SHORT PROBLEM – Your answer should consist only of the lines below from the one with "Write part 5" through the one with "- .02, q2.y", copied exactly.

DATASET EXTRACT –
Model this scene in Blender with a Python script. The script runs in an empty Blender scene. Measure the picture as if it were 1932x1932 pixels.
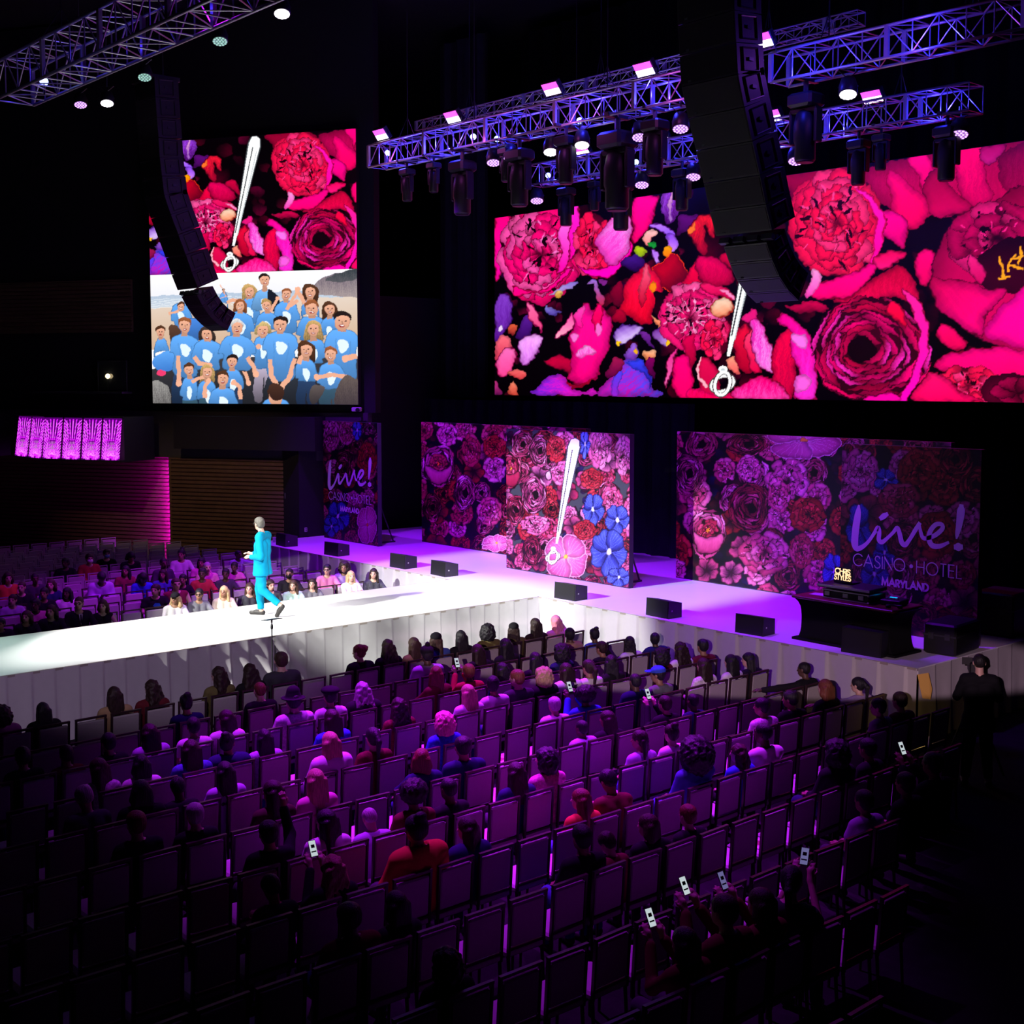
import bpy, bmesh, math, random
import numpy as np
from mathutils import Vector, Matrix, Euler
SC = bpy.context.scene
COL = SC.collection
R = math.radians
# ------------------------------------------------------------------ camera
cam_d = bpy.data.cameras.new('camera'); CAM = bpy.data.objects.new('camera', cam_d); COL.objects.link(CAM)
HEAD, PITCH, FOC, PCX, PCY, HC = R(49.15), math.atan(185 / 2430.), 2430., 966., 900., 5.55
cam_d.sensor_width = 36; cam_d.lens = 36 * FOC / 1932.
cam_d.shift_y = -(966 - PCY) / 1932.
cam_d.clip_start = .05; cam_d.clip_end = 200
CAM.location = (0, 0, HC)
CAM.rotation_euler = (math.pi / 2 - PITCH, 0, HEAD)
SC.camera = CAM
# ------------------------------------------------------------------ world, exposure
W = bpy.data.worlds.new('hall_dark'); SC.world = W; W.use_nodes = True
W.node_tree.nodes['Background'].inputs[0].default_value = (.30, .22, .45, 1)
W.node_tree.nodes['Background'].inputs[1].default_value = .0006
vs = SC.view_settings
SC.display_settings.display_device = 'sRGB'
vs.view_transform = 'Standard'; vs.look = 'None'; vs.gamma = 1; vs.exposure = 0; vs.use_curve_mapping = False
SC.cycles.max_bounces = 5; SC.cycles.diffuse_bounces = 2; SC.cycles.glossy_bounces = 2
SC.cycles.use_denoising = True
SC.cycles.sample_clamp_indirect = 2.0
# ------------------------------------------------------------------ lamps hung in the dark of the hall
PURPLE = (.46, .012, .95); VIOLET = (.25, .004, 1.0); MAGENTA = (1.0, .01, .75); WHITE = (1.0, .98, .93); BLUE = (.03, .03, 1.0); PINKW = (1.0, .62, .85)
def spot(name, loc, tgt, watt, color, ang, blend=.5, rad=.12, sx=1, sy=1):
    l = bpy.data.lights.new(name, 'SPOT'); l.energy = watt; l.color = color
    l.spot_size = R(ang); l.spot_blend = blend; l.shadow_soft_size = rad
    o = bpy.data.objects.new(name, l); COL.objects.link(o); o.location = loc
    o.rotation_euler = (Vector(tgt) - Vector(loc)).to_track_quat('-Z', 'Y').to_euler()
    o.scale = (sx, sy, 1)
    return o
def point(name, loc, watt, color, rad=.05):
    l = bpy.data.lights.new(name, 'POINT'); l.energy = watt; l.color = color; l.shadow_soft_size = rad
    o = bpy.data.objects.new(name, l); COL.objects.link(o); o.location = loc
    return o
# white keys: one from the end of the runway, one from the house side
spot('key_runway_end', (-20.3, -5, 11.2), (-20.7, 13.9, 1.6), 40000, WHITE, 23.5, .3, .1)
spot('key_house', (-7.5, 6.5, 12.5), (-20.6, 14.3, 1.2), 30000, (1, 1, .95), 27, .5, .12, 1, .52)
spot('key_far', (-27.5, 8.8, 12.5), (-20.8, 10.4, 1.2), 10000, WHITE, 34, .5, .12, 1, .42)
spot('key_mint', (-27.5, 5.5, 12.5), (-20.8, 6.3, 1.2), 5200, (.62, 1, .80), 30, .7, .12, 1, .5)
spot('skirt_dim', (-6, 2, 10), (-19.2, 8.5, .8), 2600, (.85, .62, 1), 26, .8, .15, 1, .5)
# pink front wash on the stage skirt
spot('front_wash', (1.2, -3.0, 6.4), (-14.6, 17.35, .68), 8000, PINKW, 27, .25, .03, 1, .12)
spot('front_wash', (-6, 0, 6.0), (-26.6, 17.35, .55), 7000, PINKW, 15, .3, .03, 1, .22)
# violet washes on the stage deck, hung on the front truss
for x, tx, w in ((-28, -28, 2600), (-25, -26, 3400), (-22.3, -22.5, 3400), (-19.5, -18.5, 3600), (-16.5, -15.5, 3800), (-14, -13.2, 1500)):
    spot('stage_wash', (x, 16.6, 10.3), (tx, 19.2, 1.15), w, VIOLET, 58, .6, .1)
# purple washes over the seats
for loc, tgt, w, a in (((-17.5, 13.5, 12), (-13.0, 11.5, .8), 17000, 42), ((-15.5, 8.5, 12), (-12.6, 8.6, .8), 14000, 38),
                       ((-12, 13.2, 12), (-10.4, 11.3, .8), 9000, 32), ((-12.5, 9.0, 12), (-9.0, 8.6, .8), 4200, 32)):
    spot('seat_wash', loc, tgt, w, PURPLE, a, .9, .12)
for loc, tgt, w, a in (((-22, 13.5, 12), (-26.5, 13.0, .8), 6500, 36), ((-23, 17.2, 10.5), (-26.0, 15.8, .8), 2600, 50), ((-22, 9, 12), (-26.2, 9.3, .8), 2200, 34)):
    spot('far_seat_wash', loc, tgt, w, (.42, .012, .9), a, .9, .12)
spot('wall_fill', (-26, 9, 10), (-33.4, 17.4, 2.3), 1000, (1, .66, .42), 44, .9, .2, 1, .5)  # warm fill spot added so the slatted wall shows, no visible fitting
# blue lamps inside the trusses
for x in (-24.6, -22.6, -20.3, -18.2, -16.3, -13.5, -11.2): point('truss_blue', (x, 17.65, 10.72), 62, BLUE)
for x in (-24.5, -21.5, -18.5, -15.5, -11.5): point('truss_violet_fill', (x, 16.9, 10.5), 16, (.75, .12, .8), .1)  # violet fill points added in front of the truss to tint its chords
for x in (-24.0, -21.8, -19.5, -17.2, -15.5, -13.3): point('truss_blue', (x, 22.1, 10.62), 45, BLUE)
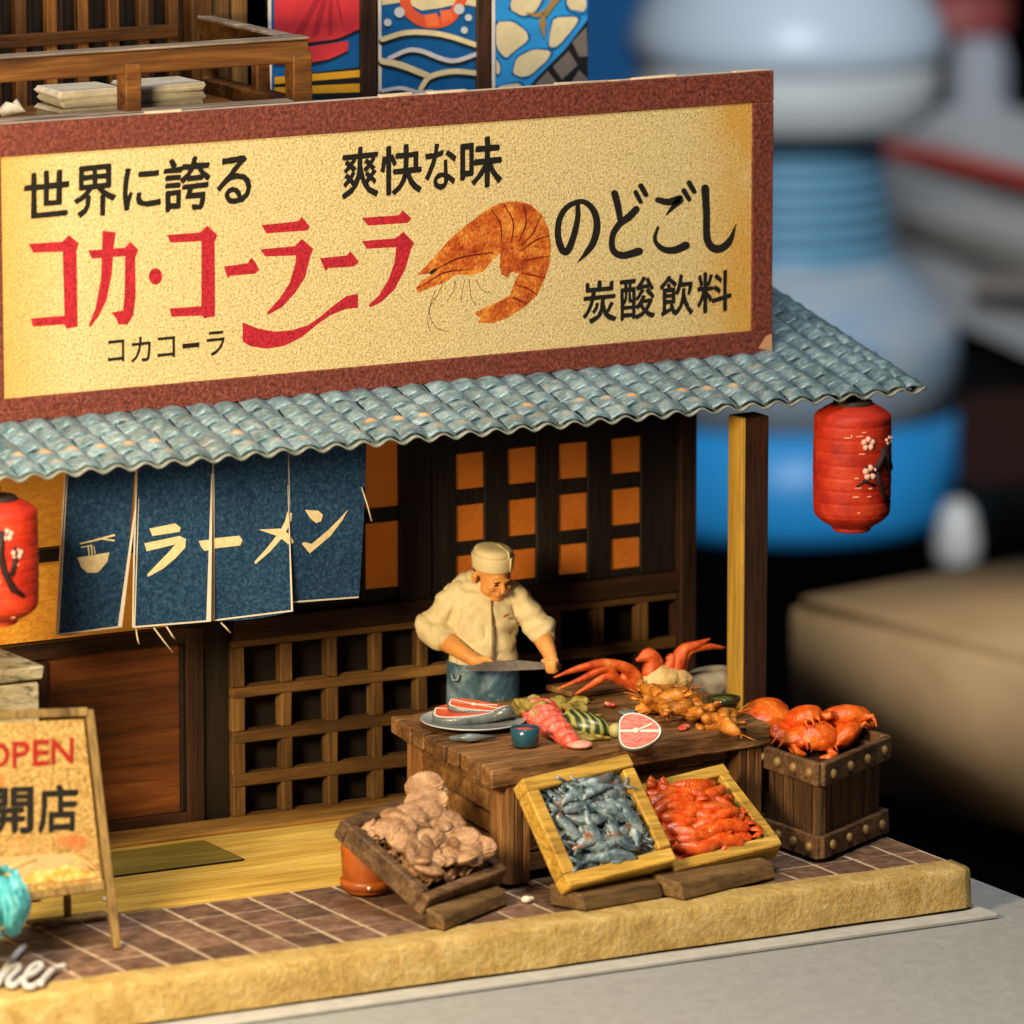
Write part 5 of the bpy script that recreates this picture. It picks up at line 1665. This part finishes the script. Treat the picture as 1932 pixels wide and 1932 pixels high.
# orange bucket behind the clam tray
q = Vector((-2.30, -2.20, .02))
t = thing("orange_bucket", "orange bucket standing under the raised end of the clam tray", "bucket", tuple(q))
M_buck = plain("orange_bucket", (.36, .085, .012), .4, .5, .3, 5, .3)
ob("bucket_body", MB().lathe([(.135, 0), (.150, .02), (.165, .30), (.155, .32), (.145, .30)], 26, q), M_buck, t)
ob("hoop", MB().lathe([(.150, .03), (.166, .035), (.170, .085), (.158, .09)], 26, q), M_buck, t)
ob("rivet", MB().ell(q + Vector((-.06, -.155, .06)), (.014, .014, .014), None, 8, 6), M_fat, t)
q2 = Vector((-1.95, -2.55, .02))
tag(ob("prop_post", MB().box((q2.x - .02, q2.y - .16, .10), (.09, .09, .17), Matrix.Rotation(.5, 3, "Z"), .01), M_block), "short brown post under the middle of the clam tray", "post")

# fish
N = NT("silver_fish")
v = N.coord((1, 1, 1))
g = N.noise(v, 12, 5, .65, .4); g2 = N.noise(v, 30, 4, .7); g3 = N.noise(v, 5, 3, .5)
c = N.ramp(g, [(.28, (.020, .042, .055)), (.48, (.095, .150, .175)), (.70, (.34, .42, .44))])
c = N.mix(N.ramp(g3, [(.60, (0, 0, 0)), (.66, (.85, .85, .85))]), c, (.26, .075, .015))
N.bump(g2, .5, .02)
M_fish = N.done(N.vary(c, .25), .17, .9)
M_eye = plain("fish_eye", (.004, .004, .005), .2, .7)
def fish_mesh(name, L, r, bend):
    mb = MB()
    n = 14
    pts, ws = [], []
    for i in range(n):
        s = i / (n - 1)
        pts.append(Vector((L * (s - .5), bend * L * (s - .5) ** 2, .01 * sin(6 * s))))
        ws.append(r * max(.10, (sin(pi * min(1, s * 1.08 + .06)) ** .75) * (1 if s < .55 else 1 - .75 * (s - .55) / .45)))
    mb.tube(pts, ws, 10, True, .62)
    e = pts[-1]
    for k in (-1, 1):
        mb.tube([e - Vector((.02 * L, 0, 0)), e + Vector((.10 * L, k * .09 * L, 0)), e + Vector((.17 * L, k * .14 * L, 0))], [r * .25, r * .3, r * .12], 6, True, .4)
    mb.ell(pts[5] + Vector((0, r * .95, 0)), (.12 * L, r * .35, .008), None, 8, 5)
    return make_mesh(name, mb, M_fish)
fm = [fish_mesh("fish", .44, .050, .35), fish_mesh("fish", .36, .042, -.5), fish_mesh("fish", .30, .038, .7)]
def bed(parent, m, o, M, W, H, lv, amp, seed):
    """Lumpy lower layer of the catch that fills the tray under the pieces on top."""
    nx_, ny_ = 40, 36
    vs, fs = [], []
    for i in range(nx_ + 1):
        for j in range(ny_ + 1):
            a, b = .11 + .78 * i / nx_, .12 + .76 * j / ny_
            q = Vector((a * W * 9 + seed, b * H * 16, 0))
            vs.append(o + M @ Vector((a * W, b * H, lv + amp * (abs(noise.noise(q)) * 1.6 + .5 * noise.noise(q * 2.3)))))
    fs = [(i * (ny_ + 1) + j, (i + 1) * (ny_ + 1) + j, (i + 1) * (ny_ + 1) + j + 1, i * (ny_ + 1) + j + 1) for i in range(nx_) for j in range(ny_)]
    b_ = ob("catch_layer", MB().add(vs, fs, True), m, parent)
    b_["kind"] = "stuff"
eye_me = make_mesh("eye", MB().ell((0, 0, 0), (.010, .010, .008), None, 8, 6), M_eye)
rr = random.Random(21)
tt, o, x, y, n, W, H, M = t2
bed(tt, M_fish, o, M, W, H, -.075, .035, 3)
rowsf = 10
for r_ in range(rowsf):
    for k in range(4):
        s = .20 + .20 * k + rr.uniform(-.05, .05); h = .13 + .745 * (r_ + .5) / rowsf + rr.uniform(-.03, .03)
        a = rr.uniform(-.8, .3) if rr.random() < .75 else rr.uniform(1.0, 2.2)
        if rr.random() < .45: a += pi
        i = rr.choice((0, 1, 2))
        L = (.44, .36, .30)[i]
        ext = abs(cos(a)) * L * .62 / W
        s = min(max(s, .12 + ext), .88 - ext)
        exth = abs(sin(a)) * L * .62 / H
        h = min(max(h, .13 + exth), .87 - exth)
        lift = -.040 + .022 * ((k + r_) % 3) + rr.uniform(-.008, .008)
        R = M @ Matrix.Rotation(a, 3, "Z") @ Matrix.Rotation(rr.uniform(-.25, .25), 3, "X") @ Matrix.Rotation(rr.uniform(-.10, .10), 3, "Y")
        f = tag(link("fish", fm[i]), "silver-blue fish among the others in the left yellow tray", "fish", "silver fish in the yellow tray")
        f.location = o + M @ Vector((W * s, H * h, lift))
        f.rotation_euler = R.to_euler()
        for sg in (-1, 1):
            e = link("eye", eye_me, f, False)
            e.location = (-L * .42, sg * .010, (.045, .038, .035)[i] * .50)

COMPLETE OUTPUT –
Write part 5 of the bpy script that recreates this picture. It picks up at line 1665. This part finishes the script. Treat the picture as 1932 pixels wide and 1932 pixels high.
# orange bucket behind the clam tray
q = Vector((-2.30, -2.20, .02))
t = thing("orange_bucket", "orange bucket standing under the raised end of the clam tray", "bucket", tuple(q))
M_buck = plain("orange_bucket", (.36, .085, .012), .4, .5, .3, 5, .3)
ob("bucket_body", MB().lathe([(.135, 0), (.150, .02), (.165, .30), (.155, .32), (.145, .30)], 26, q), M_buck, t)
ob("hoop", MB().lathe([(.150, .03), (.166, .035), (.170, .085), (.158, .09)], 26, q), M_buck, t)
ob("rivet", MB().ell(q + Vector((-.06, -.155, .06)), (.014, .014, .014), None, 8, 6), M_fat, t)
q2 = Vector((-1.95, -2.55, .02))
tag(ob("prop_post", MB().box((q2.x - .02, q2.y - .16, .10), (.09, .09, .17), Matrix.Rotation(.5, 3, "Z"), .01), M_block), "short brown post under the middle of the clam tray", "post")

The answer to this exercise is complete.